[TASK DESCRIPTION]:
Set down, please, exactly the lines below that run from the line with "Recreate this scene as a Blender Python (bpy) script. Measure" to the line with "from mathutils.bvhtree import BVHTree", both lines included.

※

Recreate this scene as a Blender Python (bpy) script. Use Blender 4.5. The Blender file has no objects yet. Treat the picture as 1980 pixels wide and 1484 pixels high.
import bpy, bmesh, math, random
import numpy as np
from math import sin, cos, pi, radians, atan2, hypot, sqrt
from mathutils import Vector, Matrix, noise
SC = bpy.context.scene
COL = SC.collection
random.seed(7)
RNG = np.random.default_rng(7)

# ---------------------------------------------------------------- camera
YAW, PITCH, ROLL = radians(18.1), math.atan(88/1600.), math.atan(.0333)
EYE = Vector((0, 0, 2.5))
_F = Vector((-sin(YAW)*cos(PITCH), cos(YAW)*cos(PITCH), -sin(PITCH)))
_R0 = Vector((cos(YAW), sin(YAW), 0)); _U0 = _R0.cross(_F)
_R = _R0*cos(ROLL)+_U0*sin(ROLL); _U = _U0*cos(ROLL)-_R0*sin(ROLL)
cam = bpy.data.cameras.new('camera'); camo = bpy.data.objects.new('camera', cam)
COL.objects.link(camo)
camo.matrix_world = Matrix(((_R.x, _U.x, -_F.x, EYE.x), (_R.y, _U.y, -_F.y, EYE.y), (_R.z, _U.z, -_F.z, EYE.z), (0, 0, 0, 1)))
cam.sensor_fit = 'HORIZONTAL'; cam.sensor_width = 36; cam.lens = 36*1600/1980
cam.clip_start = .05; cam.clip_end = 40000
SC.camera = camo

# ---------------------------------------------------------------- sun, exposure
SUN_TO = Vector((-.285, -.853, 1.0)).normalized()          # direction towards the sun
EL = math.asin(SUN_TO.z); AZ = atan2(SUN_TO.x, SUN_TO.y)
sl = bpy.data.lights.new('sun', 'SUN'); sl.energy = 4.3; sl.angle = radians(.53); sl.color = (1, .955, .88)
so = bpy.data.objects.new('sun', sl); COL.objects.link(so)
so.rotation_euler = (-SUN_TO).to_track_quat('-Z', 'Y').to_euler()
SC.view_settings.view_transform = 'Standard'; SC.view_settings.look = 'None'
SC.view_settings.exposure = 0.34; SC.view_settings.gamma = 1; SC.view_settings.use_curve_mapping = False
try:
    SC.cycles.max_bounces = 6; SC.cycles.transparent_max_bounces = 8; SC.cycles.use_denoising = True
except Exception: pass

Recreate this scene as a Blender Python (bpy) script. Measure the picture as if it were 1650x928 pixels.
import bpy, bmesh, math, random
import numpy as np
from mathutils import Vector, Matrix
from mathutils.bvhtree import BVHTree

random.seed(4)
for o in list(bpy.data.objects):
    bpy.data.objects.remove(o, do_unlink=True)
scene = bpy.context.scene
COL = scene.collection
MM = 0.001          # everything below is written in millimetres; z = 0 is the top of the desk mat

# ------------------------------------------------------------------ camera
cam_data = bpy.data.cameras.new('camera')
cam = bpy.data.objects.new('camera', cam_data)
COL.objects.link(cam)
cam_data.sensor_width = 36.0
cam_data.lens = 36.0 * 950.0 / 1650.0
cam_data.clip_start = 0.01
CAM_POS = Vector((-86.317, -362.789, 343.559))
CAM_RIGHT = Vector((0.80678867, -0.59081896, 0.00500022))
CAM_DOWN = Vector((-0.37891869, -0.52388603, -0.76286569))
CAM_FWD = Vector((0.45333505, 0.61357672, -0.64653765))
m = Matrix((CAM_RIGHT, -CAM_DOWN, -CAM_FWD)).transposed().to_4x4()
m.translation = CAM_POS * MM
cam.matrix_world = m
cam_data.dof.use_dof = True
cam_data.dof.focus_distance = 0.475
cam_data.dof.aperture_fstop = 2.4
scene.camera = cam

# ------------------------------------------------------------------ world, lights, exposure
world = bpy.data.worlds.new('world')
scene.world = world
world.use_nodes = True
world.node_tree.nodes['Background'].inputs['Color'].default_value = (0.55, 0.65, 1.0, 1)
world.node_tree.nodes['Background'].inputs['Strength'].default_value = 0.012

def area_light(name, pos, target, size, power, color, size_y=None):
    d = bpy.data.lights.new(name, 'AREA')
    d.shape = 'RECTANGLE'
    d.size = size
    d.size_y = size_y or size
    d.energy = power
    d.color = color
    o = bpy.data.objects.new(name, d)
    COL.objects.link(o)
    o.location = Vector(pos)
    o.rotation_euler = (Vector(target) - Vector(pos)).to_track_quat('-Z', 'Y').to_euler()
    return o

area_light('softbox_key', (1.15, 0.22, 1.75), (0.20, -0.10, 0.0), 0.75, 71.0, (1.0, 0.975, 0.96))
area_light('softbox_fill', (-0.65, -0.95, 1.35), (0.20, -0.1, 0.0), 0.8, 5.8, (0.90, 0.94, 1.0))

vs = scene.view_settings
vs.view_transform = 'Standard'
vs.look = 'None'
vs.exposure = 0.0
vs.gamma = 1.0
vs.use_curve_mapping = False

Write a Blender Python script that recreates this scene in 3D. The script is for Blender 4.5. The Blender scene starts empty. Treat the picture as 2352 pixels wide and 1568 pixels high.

※

[TASK ANSWER]:
Recreate this scene as a Blender Python (bpy) script. Measure the picture as if it were 1650x928 pixels.
import bpy, bmesh, math, random
import numpy as np
from mathutils import Vector, Matrix
from mathutils.bvhtree import BVHTree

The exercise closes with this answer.